Pakistani consumers may soon see relief at the fuel pump as petroleum product prices are expected to decrease following a significant decline in global oil prices.
Market data shows notable reductions in both petrol and diesel ex-refinery prices ahead of the government's upcoming pricing decision.
The expected reduction in petroleum prices comes after a downturn in international oil markets, which has lowered the cost of imported fuel products.
According to market sources, the ex-refinery price of diesel has dropped by Rs31, while the ex-refinery price of petrol has declined by Rs8.54, increasing the possibility of lower retail fuel prices for consumers across Pakistan.
Petrol ex-refinery price records decline
Market sources said the ex-refinery price of petrol fell from Rs277.06 per litre to Rs268.52 per litre, reflecting a decrease of Rs8.54. The decline follows a drop in international petrol prices, with the price per barrel decreasing from $144.57 to $138.08.
However, some upward pressure remains on pricing as customs duty on petrol increased by Rs2.86 per litre, rising from Rs22.75 to Rs25.61.

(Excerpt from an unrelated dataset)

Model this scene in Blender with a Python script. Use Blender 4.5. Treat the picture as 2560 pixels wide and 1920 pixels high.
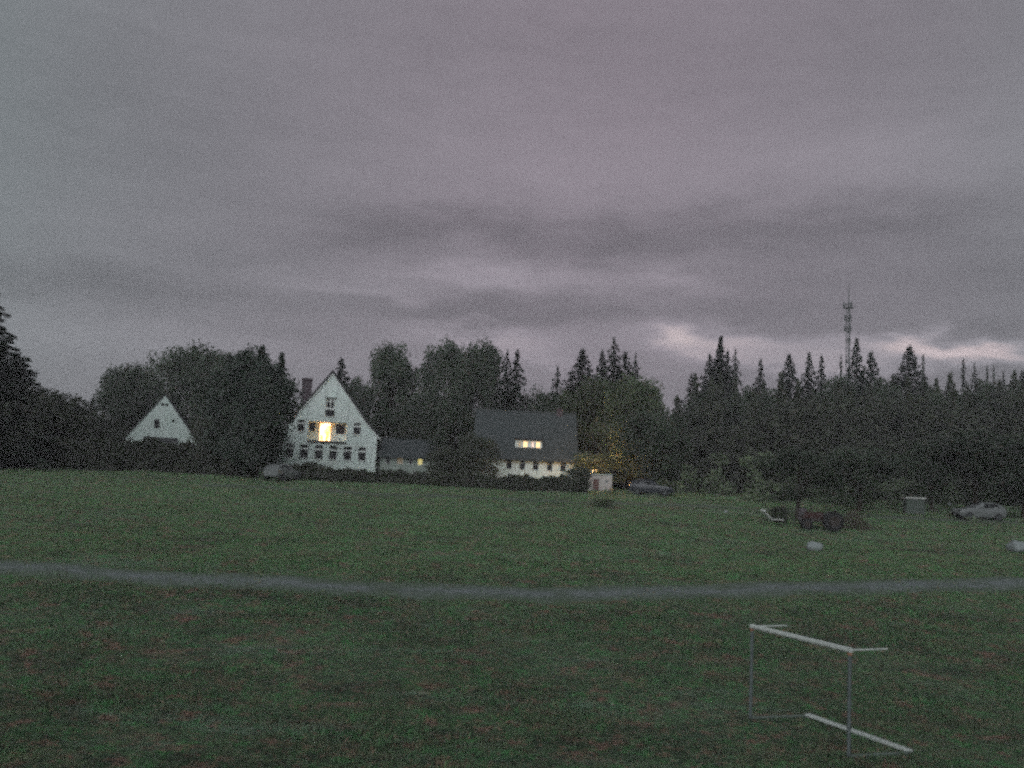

Petrol premium rises despite lower global prices
Sources further revealed that the premium on petrol increased by approximately $2.90 to $2.99 per barrel. As a result, the premium rose from $17.44 per barrel to $20.34 per barrel, partially offsetting the benefit of falling international oil prices.
Despite the increase in premium costs, the overall decline in crude and refined fuel prices continues to support expectations of a reduction in local petrol prices.
Diesel prices show significant decrease
Diesel prices have recorded a much larger decline compared to petrol. According to market sources, the ex-refinery price of diesel dropped from Rs322.28 per litre to Rs291.37 per litre, a decrease of approximately Rs31.
Similarly, the international diesel price per barrel fell sharply from $169.10 to $151.40, reflecting a reduction of around $17.70 per barrel.
The substantial fall in diesel prices is expected to benefit the transport, agriculture and industrial sectors, which rely heavily on high-speed diesel.
Despite the reductions in international and ex-refinery prices, the final adjustment in petroleum product prices will be determined by the federal government.
Officials said the government will assess various factors before announcing revised fuel prices, including revenue requirements and fiscal targets.
Petroleum levy could determine size of relief
Market experts noted that consumers may receive meaningful relief if the government chooses not to increase the petroleum levy margin rate.
Any increase in the levy could reduce the impact of lower global oil prices on retail fuel rates.
The final decision is expected to be taken by Prime Minister Shehbaz Sharif in consultation with the government's economic team, while keeping revenue targets in view.
For now, declining international oil prices have strengthened expectations that petrol and diesel prices in Pakistan could move lower in the next pricing review.